Meet Tessa Mero

March 7, 2019

Author Matthew Revell

DevRelCon founder and CEO of Hoopy, the content agency for the developer economy.

Tessa Mero

Tessa Mero

Tell me about your role at Cloudinary

Tessa: This is a difficult one to answer as I just started my new role as a Developer Advocate at Cloudinary recently and finished onboarding.

My role over time will be more defined, as projects and goals are refined. (Hey that rhymed. There needs to be a dev rel rap song…). This role works closely with our marketing team and involves many tasks, such as community building, speaking at events, networking with developers, building partnerships of all kinds, gathering product feedback, engaging on social media, cross-team communication, creating content, keeping up with learning and improving technical skills, being involved in team initiatives that help improve our ecosystem, and basically being an awesome entrepreneurial.

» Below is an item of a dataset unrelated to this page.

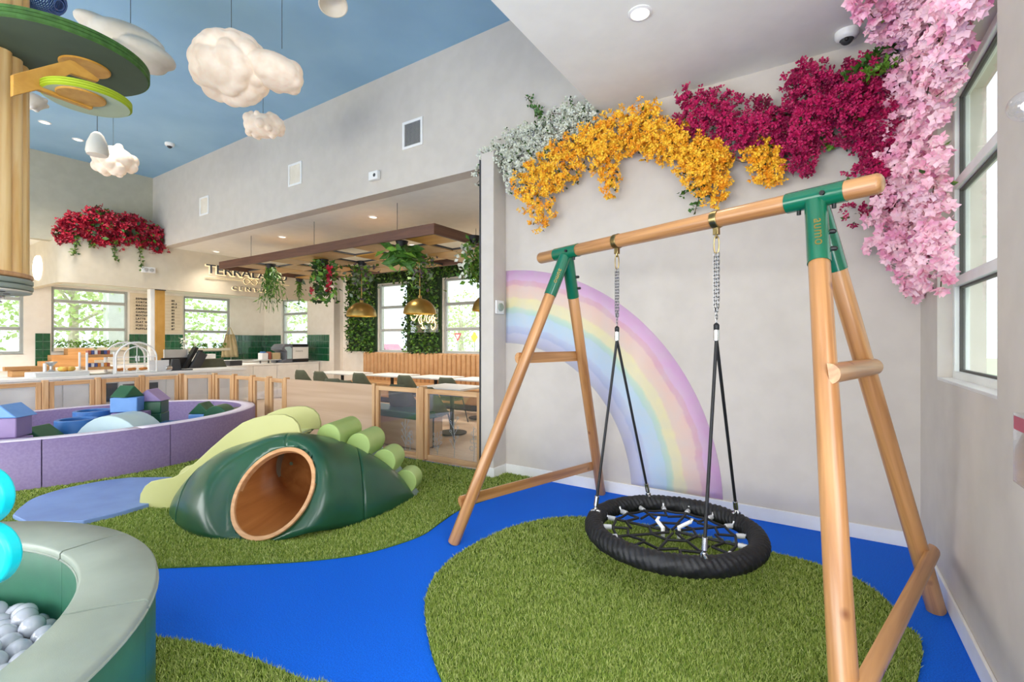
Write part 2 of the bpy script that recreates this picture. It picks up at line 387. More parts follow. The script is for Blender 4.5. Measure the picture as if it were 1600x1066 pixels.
g=G(); g.box(-1.82,WALLX+.2,-4.15,4.44,3.75,5.1); struct('ceiling',g,'ceiling_white')
g=G(); g.box(-12.4,-2.6,4.6401,8.9,3.52,3.62); struct('ceiling',g,'ceiling_white')
g=G(); g.box(-15,-12.0,2.9,8.4,2.78,2.9); struct('ceiling',g,'ceiling_white')
g=G(); g.box(-15,-12.6,-4.15,2.81,3.5,3.6); struct('ceiling',g,'ceiling_white')
wall('wall_right','x',-3.14,-2.98,4.64,8.8,0,3.52,[],'wall_warm')
# bar: window wall and return wall
MZ=(2.37,1.77)
wall('wall_left','x',-15,-14.8,-4,8.5,0,3.52,[(.9,2.88,1.2,2.72),(3.33,4.77,1.24,2.74),(6.03,7.27,1.2,2.74)],'wall_warm')
wall('wall_back','y',8.3,8.5,-14.8,-11.3,0,3.6,[(-13.85,-12.53,1.0,2.74)],'wall_warm')
wall('wall_left','x',-11.42,-11.3,8.3,8.8,0,3.52,[],'wall_warm')
wall('wall_back','y',8.6,8.8,-11.3,-3.14,0,3.52,[(-9.84,-8.75,1.19,2.98),(-7.57,-6.1,1.19,2.98)],'wall_warm')
# bulkhead over the bar with its curved end, planter lip on top
P=[(-11.9,8.3),(-11.9,3.05)]+[(-12.15+.25*math.cos(R_(a)),3.05-.25*math.sin(R_(a))) for a in range(10,100,10)]+[(-14.8,2.8),(-14.8,2.92),(-12.2,2.92),(-12.02,3.1),(-12.02,8.3)]
g=G(); g.prism(P,(0,0,2.6),(1,0,0),(0,1,0),(0,0,1),.92); struct('wall_left',g,'bulkhead_tan')
g=G(); g.box(-12.4,-12.02,2.95,4.44,3.3,3.36); struct('trim_3',g,'wall_cream')
# baseboards
g=G(); g.box(-2.97,WALLX,WALLY-.016,WALLY,0,.11); struct('baseboard_back',g,'trim_white',bevel=.004)
g=G(); g.box(WALLX-.016,WALLX,-4,WALLY-.016,0,.11); struct('baseboard_right',g,'trim_white',bevel=.004)
g=G(); g.box(-2.972,-2.956,4.19,4.44,0,.11); g.box(-3.145,-2.956,4.184,4.2,0,.11); struct('baseboard_back',g,'trim_white',bevel=.004)
g=G(); g.box(-3.158,-3.146,4.19,4.46,.0,3.5); struct('trim_2',g,'dark_grey')
g=G(); g.box(-15,-11.42,8.27,8.3,0,.1); g.box(-11.3,-10.4,8.57,8.6,0,.1); struct('baseboard_left',g,'trim_white')
# windows -----------------------------------------------------------
def window(n, axis, v, sgn, a0,a1,z0,z1, zs, fw=.05, m='window_white', dep=.07, inset=.05):
    """axis 'x': plane x=v, runs along y; sgn = outward direction"""
    root=thing('window_%d'%n,None,None,((v,(a0+a1)/2,z0) if axis=='x' else ((a0+a1)/2,v,z0)),kind='structure')
    c=v+sgn*(inset+dep/2); h=dep/2
    g=G()
    for p,q,lo,hi in ((a0,a0+fw,z0,z1),(a1-fw,a1,z0,z1),(a0+fw,a1-fw,z0,z0+fw),(a0+fw,a1-fw,z1-fw,z1)): wallbox(g,axis,c-h,c+h,p,q,lo,hi)
    mkobj('window_frame',g,m,root,bevel=.004)
    edges=[z0+fw]+sorted(zs)+[z1-fw]
    for z in zs:
        g=G(); wallbox(g,axis,c-h,c+h,a0+fw,a1-fw,z-.028,z+.028); mkobj('mullion',g,'window_grey' if m!='window_white' else m,root,bevel=.003)
    for k,(lo,hi) in enumerate(zip(edges,edges[1:])):
        lo2=lo+(.028 if k else 0); hi2=hi-(.028 if k<len(edges)-2 else 0)
        g=G(); wallbox(g,axis,c-.004,c+.004,a0+fw,a1-fw,lo2,hi2); mkobj('pane',g,'glass',root)
        g=G(); w=.012
        for p,q,l2,h2 in ((a0+fw,a0+fw+w,lo2,hi2),(a1-fw-w,a1-fw,lo2,hi2),(a0+fw,a1-fw,lo2,lo2+w),(a0+fw,a1-fw,hi2-w,hi2)): wallbox(g,axis,c-.012,c+.012,p,q,l2,h2)
        mkobj('gasket',g,'gasket' if m=='window_white' else 'window_white',root)
    g=G(); lo=v-sgn*.0; wallbox(g,axis,min(v,v+sgn*.2),max(v,v+sgn*.2),a0-.0,a1+.0,z0-.012,z0+.004); mkobj('window_sill',g,'trim_white',root)
    return root
window(1,'x',WALLX,1,2.70,3.87,1.27,3.0,(1.85,2.43),fw=.045,inset=.07)
window(2,'x',WALLX,1,-3.2,-.6,1.0,3.0,(2.3,),fw=.05)  # unseen window added for light from the side
window(11,'x',WALLX,1,.1,1.9,1.0,3.0,(2.3,),fw=.05)  # unseen window added to brighten the white ceiling
window(3,'x',-14.8,-1,.9,2.88,1.2,2.72,(1.76,2.42),m='window_grey')
window(4,'x',-14.8,-1,3.33,4.77,1.24,2.74,(1.77,2.42),m='window_grey')
window(5,'x',-14.8,-1,6.03,7.27,1.2,2.74,(1.75,2.34),m='window_grey')
window(6,'y',8.3,1,-13.85,-12.53,1.0,2.74,(1.75,2.3),m='window_grey')
window(7,'y',8.6,1,-9.84,-8.75,1.19,2.98,MZ,m='window_grey')
window(8,'y',8.6,1,-7.57,-6.1,1.19,2.98,MZ,m='window_grey')
window(9,'y',-4,-1,-12,-5.2,.3,3.2,(2.3,))  # unseen glazing added behind the camera for its light
window(10,'y',-4,-1,-4.6,.2,.3,3.2,(2.3,))  # second unseen glazed opening, added for light
# ================================================================== turf islands (stuff)
def fl(pts): return [(p.x,p.y) for p in (atz(0,*q) for q in pts)]
A=smooth([(*p,0) for p in fl([(150,893),(225,890),(300,887),(400,883),(480,878),(560,868),(620,852),(662,836),(692,815),(720,797),(760,782),(800,770),(830,757)])],5,False)
A=[(p.x,p.y) for p in A]+[(-2.45,4.42),(-2.97,4.42),(-2.97,4.18),(-3.16,4.18),(-3.22,4.33),(-8.5,4.15),(-9.38,3.6),(-9.38,-1.2),(-5,-1.2),(-4.05,.2)]
B=[(p.x,p.y) for p in smooth([(*p,0) for p in fl([(735,1150),(690,1066),(672,1012),(664,958),(668,925),(685,895),(718,866),(760,842),(802,824),(850,813),(900,809),(960,815),(1030,826),(1110,842),(1190,861),(1250,876),(1303,892),(1348,912),(1387,942),(1412,976),(1441,1026)])]+[(.12,1.75,0),(-.1,1.15,0),(-.45,.85,0)],5)]
Cc=[(p.x,p.y) for p in smooth([(*p,0) for p in fl([(215,999),(280,1003),(330,1013),(390,1030),(440,1050),(475,1066),(530,1100)])]+[(-1.12,.5,0),(-1.2,.1,0),(-1.6,-.5,0),(-2.3,-.6,0),(-2.75,.3,0),(-2.75,.8,0)],5)]
import colorsys
def turf(poly,label,seed):
    rng=np.random.default_rng(seed); P=np.array(poly); lo=P.min(0); hi=P.max(0); ar=(hi-lo).prod()
    vs=[];base=G(); n=len(poly)
    base.prism([(x,y) for x,y in poly],(0,0,0),(1,0,0),(0,1,0),(0,0,1),.008)
    M=int(ar*34000); pts=rng.uniform(lo,hi,(M,2)); pts=pts[inpoly(pts,poly)]
    t=pts@np.array([FW.x,FW.y]); lat=pts@np.array([RT.x,RT.y]); ok=(t>.6)&(np.abs(lat)<t*1.25+.5); pts=pts[ok]; t=t[ok]
    keep=rng.random(len(pts))<np.clip((2.4/np.maximum(t,.6))**1.7,.0,1)*1.0; pts=pts[keep]; t=t[keep]; m=len(pts)
    sc=np.maximum(1,t/2.4)**.85
    a=rng.uniform(0,2*PI,m); w=.0028*sc*rng.uniform(.7,1.3,m); h=.021*rng.uniform(.7,1.15,m)
    la=rng.uniform(0,2*PI,m); ll=h*rng.uniform(.2,.9,m)
    V=np.zeros((m,3,3),np.float32)
    V[:,0,0]=pts[:,0]-np.cos(a)*w; V[:,0,1]=pts[:,1]-np.sin(a)*w; V[:,0,2]=.006
    V[:,1,0]=pts[:,0]+np.cos(a)*w; V[:,1,1]=pts[:,1]+np.sin(a)*w; V[:,1,2]=.006
    V[:,2,0]=pts[:,0]+np.cos(la)*ll; V[:,2,1]=pts[:,1]+np.sin(la)*ll; V[:,2,2]=.006+h
    me=bpy.data.meshes.new('artificial_turf'); nb=len(base.v); T=m*3
    me.vertices.add(nb+T); co=np.concatenate([np.array([list(v) for v in base.v],np.float32).ravel(),V.ravel()]); me.vertices.foreach_set('co',co)
    loops=[i for f in base.f for i in f]; starts=[];k=0
    for f in base.f: starts.append(k); k+=len(f)
    me.loops.add(k+T); me.loops.foreach_set('vertex_index',np.concatenate([np.array(loops),nb+np.arange(T)]).astype(np.int32))
    me.polygons.add(len(base.f)+m); me.polygons.foreach_set('loop_start',np.concatenate([np.array(starts),k+3*np.arange(m)]).astype(np.int32))
    me.update(calc_edges=True)
    me.materials.append(MATS['turf_base']); me.materials.append(MATS['turf_blade'])
    mi=np.zeros(len(base.f)+m,np.int32); mi[len(base.f):]=1; me.polygons.foreach_set('material_index',mi)
    at=me.attributes.new('bv','FLOAT','POINT'); at.data.foreach_set('value',np.concatenate([np.zeros(nb),np.repeat(rng.random(m),3)]).astype(np.float32))
    o=bpy.data.objects.new('artificial_turf',me); COL.objects.link(o); o['label']=label; o['category']='turf'; o['kind']='stuff'; return m
m_,nt,N,L,b=newmat('turf_blade'); b.inputs['Roughness'].default_value=.6; b.inputs['Specular IOR Level'].default_value=.2
at=N.new('ShaderNodeAttribute'); at.attribute_name='bv'; r=N.new('ShaderNodeValToRGB'); L.new(at.outputs['Fac'],r.inputs[0]); L.new(r.outputs[0],b.inputs['Base Color'])
r.color_ramp.elements[0].color=lin('738c34'); r.color_ramp.elements[1].color=lin('bdc67e'); e=r.color_ramp.elements.new(.55); e.color=lin('97a94c')
turf(A,'short green artificial turf under the climbing mound and the purple ring',1)
turf(B,'large round patch of green artificial turf under the net swing',2)
turf(Cc,'small patch of green artificial turf in front beside the ball pit',3)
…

I’m excited to see where my role leads me at Cloudinary and what type of projects I’ll be involved with down the road!

What brought you to this point in your career?

Tessa: Becoming dev rel at Cloudinary was a long roadmap of different jobs, including starting out as a web application developer, moving into teaching web development at a college, then getting a job as a Developer Evangelist (advocate) for a corporate company (Cisco).

All at the same time being involved in contributing to open source communities, frequently speaking at events as a hobby, and organizing several meetups and conferences. Little did I know that being a dev, teaching, presenting at events for fun, contributing to open source, and networking with different dev communities would lead me to a Developer Advocate role!

This was a role that was introduced to me in 2015 by a friend of mine who was, and still is, in Developer Relations. I mentioned I never planned on quitting my teaching job at the college, but sometimes life takes a turn and opportunities happen. I could never imagine doing anything else as this is such a great field to be in.

How does dev rel work at Cloudinary?

Tessa: Cloudinary’s dev rel mission is particularly interesting (and utterly challenging) due to the fact that (1) we’re enabling developers to build the “visual internet” and (2) our API-based media management solution can be utilized by and within a broad set of cloud platforms, frontend and backend frameworks and combined with a myriad other services and systems. Everything we do is measured by its potential to scale across complimentary ecosystems and across developer communities globally.

Our high-level objective is to maximize developer reach and engagement. This translates operationally into developer advocates producing educational content (tutorials, code labs) and participating in developer events (which, in turn, produce more content) that align with development trends the dev rel team has identified as themes we want to focus on. Individually, each developer advocate has significant freedom to pursue projects that align with their skill sets, team strategy and our key projects.

What’s your dev rel philosophy?

Tessa: My philosophy on dev rel? My philosophy is if you want to excel in dev rel, you have to stay well connected with the appropriate developer communities to help build your an ecosystem that not only helps your company but benefits and builds others.You have to keep learning and never stop learning to be able to keep up with the new trends and rapid change in technology.

What do you see as the big challenges for dev rel right now?

Tessa: I’ll keep it simple to two things:

METRICS: I’d say the ability to have an overall agreed way to measure metrics that becomes an “industry standard”. I have seen dev rel departments lose budget/collapse because of the lack of showing any kind of quick metrics that shows the company is profiting. Because dev rel is not sales, obviously, it is more focused on the advocating, promoting, and influencing end where profits and change can be seen more on the long term scale.

BURNOUT: It is very unfortunate, but I’ve seen it happen to so many people. They do everything, travel everywhere, get overly involved, and then they mentally collapse. Luckily I am able to catch it happening to myself when it starts happening to me and I take immediate action. It’s important that burnout prevention is less of a stigma and more seriously prevented.

What are you hopeful about?

Tessa: I’m hopeful about the Korean food I’m eating for dinner tonight. In terms of dev rel, I’m hoping it becomes a global term that people know (Developer Relations, Developer Advocates, Evangelists…) especially tech companies understanding the business value of why it’s important to have a Developer Relations team. (Check out a book by Mary Thengvall on the Business Value of Developer Relations).